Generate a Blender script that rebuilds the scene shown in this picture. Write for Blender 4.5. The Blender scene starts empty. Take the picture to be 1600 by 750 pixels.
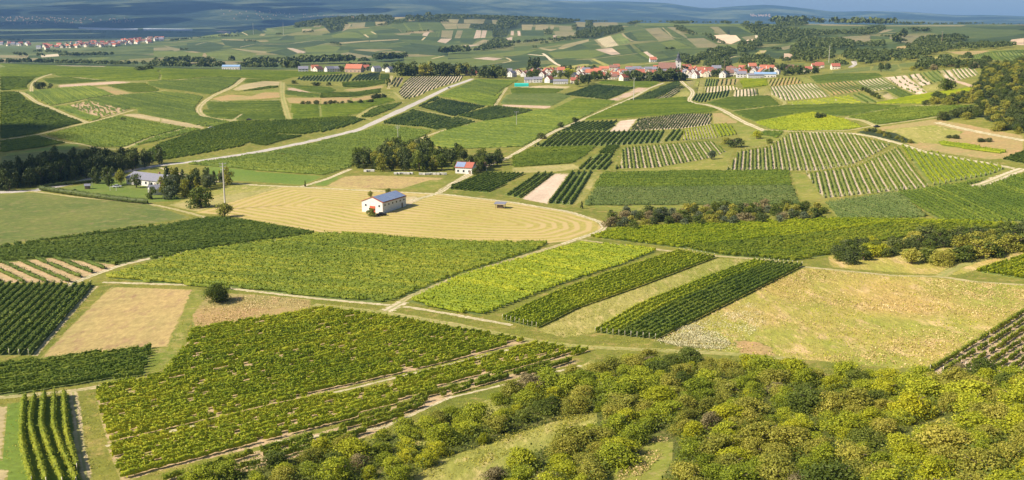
import bpy, math, random
import numpy as np
from mathutils import Vector, Matrix
from mathutils.geometry import delaunay_2d_cdt
S = bpy.context.scene
C = S.collection
R = math.radians
rng = np.random.default_rng(7)
random.seed(7)

# ------------------------------------------------------------------ camera, sky, sun, exposure
CAMZ, PITCH = 80.0, R(11.96)
cam = bpy.data.cameras.new('camera'); camo = bpy.data.objects.new('camera', cam); C.objects.link(camo)
camo.location = (0, 0, CAMZ); camo.rotation_euler = (R(90) - PITCH, 0, 0)
cam.sensor_width = 36; cam.lens = 36; cam.clip_start = 1; cam.clip_end = 60000
S.camera = camo
SUN_EL, SUN_AZ = R(39), R(248)          # azimuth clockwise from +Y: the sun stands left and a little behind the camera
W = bpy.data.worlds.new("World"); S.world = W; W.use_nodes = True
wn = W.node_tree.nodes; wl = W.node_tree.links
sky = wn.new('ShaderNodeTexSky'); sky.sky_type = 'NISHITA'; sky.sun_disc = False
sky.sun_elevation = SUN_EL; sky.sun_rotation = SUN_AZ
sky.air_density = 1.0; sky.dust_density = 2.0; sky.ozone_density = 1.0; sky.altitude = 100
wl.new(sky.outputs[0], wn['Background'].inputs[0]); wn['Background'].inputs[1].default_value = 0.070
sl = bpy.data.lights.new('sun', 'SUN'); sl.energy = 5.0; sl.angle = R(0.5); sl.color = (1.0, 0.90, 0.755)
so = bpy.data.objects.new('sun', sl); C.objects.link(so)
sd = Vector((math.sin(SUN_AZ) * math.cos(SUN_EL), math.cos(SUN_AZ) * math.cos(SUN_EL), math.sin(SUN_EL)))
so.rotation_euler = sd.to_track_quat('Z', 'Y').to_euler(); so.location = sd * 500
S.view_settings.view_transform = 'Standard'; S.view_settings.look = 'None'
S.view_settings.exposure = 0.80; S.view_settings.gamma = 1
S.cycles.max_bounces = 4; S.cycles.diffuse_bounces = 2; S.cycles.glossy_bounces = 2
S.cycles.transmission_bounces = 2; S.cycles.volume_bounces = 0; S.cycles.transparent_max_bounces = 6

# ------------------------------------------------------------------ terrain heights
YK = [60,110,170,230,300,400,500,620,760,900,1100,1400,1700,2100,2600,3200,3800,4300,5200,7000,10000,13000,16000,24000]
ZT = {
 -300:[10,8,5,3,2,1,0,0,4,6,10,14,4,-8,-8,-8,-8,-8,-10,-10,25,330,560,300],
 0:  [8,5,3,2,0,0,0,0,4,6,10,14,4,-8,-8,-8,-8,-8,-10,-10,25,330,560,300],
 200:[8,5,3,1,0,0,0,0,4,6,11,17,5,-8,-8,-8,-8,-8,-10,-10,30,330,560,300],
 400:[9,6,3,1,0,0,0,0,4,6,11,19,5,-5,2,12,40,72,15,-10,40,330,520,300],
 600:[10,7,3,0,0,0,0,0,4,6,9,12,0,-1,4,22,90,150,50,0,40,330,500,300],
 800:[14,10,4,0,0,0,0,0,3,5,8,10,3,4,7,18,62,130,60,0,30,280,440,260],
 1000:[20,13,6,1,0,0,0,1,4,6,9,13,14,30,58,84,80,78,62,0,30,230,370,200],
 1200:[30,16,9,3,0,0,1,4,7,9,10,16,20,32,54,76,76,72,50,0,30,220,380,200],
 1400:[36,20,11,4,0,2,4,14,18,22,25,27,36,46,56,70,76,74,60,0,30,160,250,120],
 1600:[40,25,14,8,3,5,9,16,34,44,45,44,46,54,60,70,76,74,60,0,30,120,180,90],
 1900:[44,30,20,12,8,10,14,30,56,62,60,60,58,60,64,70,76,74,60,0,30,120,180,90]}
GW = np.linspace(-0.85, 0.85, 341)
GV = np.linspace(math.log(55), math.log(24000), 900)
def _grid():
    cols = sorted(ZT); vk = np.log(YK)
    A = np.array([np.interp(GV, vk, ZT[c]) for c in cols])            # column x v
    u = 800 + 1600 * GW
    G = np.array([np.interp(u, cols, A[:, j]) for j in range(len(GV))]).T   # w x v
    def blur(a, s, ax):
        k = np.exp(-0.5 * (np.arange(-3*s, 3*s+1) / s) ** 2); k /= k.sum()
        p = [(0, 0), (0, 0)]; p[ax] = (3*s, 3*s)
        a = np.pad(a, p, mode='edge')
        return np.apply_along_axis(lambda m: np.convolve(m, k, 'valid'), ax, a)
    G = blur(blur(G, 12, 0), 7, 1)
    X = GW[:, None] * np.exp(GV)[None]; Y = np.exp(GV)[None] + 0 * X
    uu = 800 + 1600 * GW
    j = int(np.argmin(abs(GV - math.log(4300)))); tg = np.interp(uu, [250, 300, 400, 460, 500, 550, 600, 750, 800, 850, 900, 1000], [66, 59, 46, 40, 34, 29, 27, 27, 29, 31, 34, 38])
    tz = CAMZ + (36 - tg) / 1600 * 4300; fade = np.clip((uu - 250) / 60, 0, 1) * np.clip((1040 - uu) / 120, 0, 1)
    G += ((tz - G[:, j]) * fade)[:, None] * np.exp(-((GV - math.log(4300)) / 0.15) ** 2)[None]
    rp = np.interp(uu, [-50, 600, 750, 810, 900, 980, 1040, 1095, 1130, 1190, 1240, 1290, 1340, 1400, 1480, 1530, 1600, 1700], [-9, -5, -3, 1, 5, 7, 8, 14, 12, 10, 14, 20, 18, 20, 25, 24, 26, 27])
    mk = GV > math.log(9500)
    ang = ((G[:, mk] - CAMZ) / np.exp(GV[mk])[None]).max(1); want = (36 - rp) / 1600; k = np.clip((GV - math.log(9000)) / 0.3, 0, 1)
    G += k[None] * ((want - ang)[:, None] * np.exp(GV)[None] * np.clip((GV - math.log(9000)) / 0.45, 0, 1)[None])
    near = np.clip((Y - 250) / 500, 0, 1) * np.clip(1.6 - Y / 4000, 0, 1)
    G += near * (1.2*np.sin(X/61+1)*np.sin(Y/83) + 0.8*np.sin(X/37+Y/51))
    far = np.clip((Y - 8500) / 3000, 0, 1)
    ridge = 8*np.sin(X/900+1)+10*np.sin(X/410+Y/700)+14*np.sin(X/1700-Y/1100+2)+6*np.sin(X/173+Y/260)
    G += far * ridge
    return G
GZ = _grid()
def H(x, y):
    x = np.asarray(x, float); y = np.maximum(np.asarray(y, float), 56)
    w = x / y; v = np.log(y)
    i = np.clip((w - GW[0]) / (GW[1] - GW[0]), 0, len(GW) - 1.001); j = np.clip((v - GV[0]) / (GV[1] - GV[0]), 0, len(GV) - 1.001)
    a = i.astype(int); b = j.astype(int); fi = i - a; fj = j - b
    return (GZ[a, b]*(1-fi)*(1-fj) + GZ[a+1, b]*fi*(1-fj) + GZ[a, b+1]*(1-fi)*fj + GZ[a+1, b+1]*fi*fj)
VV = np.linspace(math.log(60), math.log(17000), 4000); VY = np.exp(VV)
YMAX = [1e9]      # farthest ground meant while the hills in front of the river plain are drawn
def G2(px, py):
    """ground point (x, y) seen at a place of the photograph"""
    a = (px - 800) / 1600; b = (375 - py) / 1600
    c = math.cos(PITCH) + b * math.sin(PITCH); w = a / c; s = (-math.sin(PITCH) + b * math.cos(PITCH)) / c
    h = H(w * VY, VY); d = CAMZ + s * VY - h
    k = np.argmax(d < 0) if (d < 0).any() else int(np.argmin(d))
    if VY[k] > YMAX[0]:
        q = (VY < YMAX[0]) & (VY > 1500); k = int(np.flatnonzero(q)[np.argmin(d[q])]); return (w * VY[k], VY[k])
    if k > 0 and d[k] < 0:
        t = d[k-1] / (d[k-1] - d[k]); y = VY[k-1] + t * (VY[k] - VY[k-1])
    else: y = VY[k]
    return (w * y, y)
def PX(x, y, z=None):
    z = H(x, y) if z is None else z
    cp, sp_ = math.cos(PITCH), math.sin(PITCH)
    dz = z - CAMZ; d = y * cp - dz * sp_; up = y * sp_ + dz * cp
    return 800 + 1600 * x / d, 375 - 1600 * up / d

# ------------------------------------------------------------------ materials
def newmat(name):
    m = bpy.data.materials.new(name); m.use_nodes = True
    nt = m.node_tree; b = nt.nodes['Principled BSDF']; b.inputs['Roughness'].default_value = 0.85
    b.inputs['Specular IOR Level'].default_value = 0.2
    return m, nt, b
def noise(nt, vec, scale, detail=3, rough=0.55):
    n = nt.nodes.new('ShaderNodeTexNoise'); n.inputs['Scale'].default_value = scale
    n.inputs['Detail'].default_value = detail; n.inputs['Roughness'].default_value = rough
    if vec is not None: nt.links.new(vec, n.inputs['Vector'])
    return n.outputs['Fac']
def ramp(nt, fac, stops):
    r = nt.nodes.new('ShaderNodeValToRGB'); e = r.color_ramp.elements
    while len(e) < len(stops): e.new(0.5)
    for k, (p, c) in enumerate(stops): e[k].position = p; e[k].color = (*c, 1)
    nt.links.new(fac, r.inputs[0]); return r.outputs[0]
def mix(nt, f, a, b, mode='MIX'):
    m = nt.nodes.new('ShaderNodeMix'); m.data_type = 'RGBA'; m.blend_type = mode
    for s, v in ((m.inputs[0], f), (m.inputs[6], a), (m.inputs[7], b)):
        if isinstance(v, (int, float)): s.default_value = v
        elif isinstance(v, tuple): s.default_value = (*v, 1)
        else: nt.links.new(v, s)
    return m.outputs[2]
def math_(nt, op, a, b=0.0, c=0.0):
    m = nt.nodes.new('ShaderNodeMath'); m.operation = op
    for s, v in zip(m.inputs, (a, b, c)):
        if isinstance(v, (int, float)): s.default_value = v
        else: nt.links.new(v, s)
    return m.outputs[0]
def coord(nt, which='Object'):
    return nt.nodes.new('ShaderNodeTexCoord').outputs[which]
def uvrow(nt):
    a = nt.nodes.new('ShaderNodeAttribute'); a.attribute_name = 'rows'; a.attribute_type = 'GEOMETRY'
    s = nt.nodes.new('ShaderNodeSeparateXYZ'); nt.links.new(a.outputs['Vector'], s.inputs[0])
    return a.outputs['Vector'], s.outputs[0], s.outputs[1], s.outputs[2]
GM = {}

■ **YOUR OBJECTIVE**
Copy every line of the listing where the word "scene" appears.

■ **FINISHED EXERCISE**
Generate a Blender script that rebuilds the scene shown in this picture. Write for Blender 4.5. The Blender scene starts empty. Take the picture to be 1600 by 750 pixels.
S = bpy.context.scene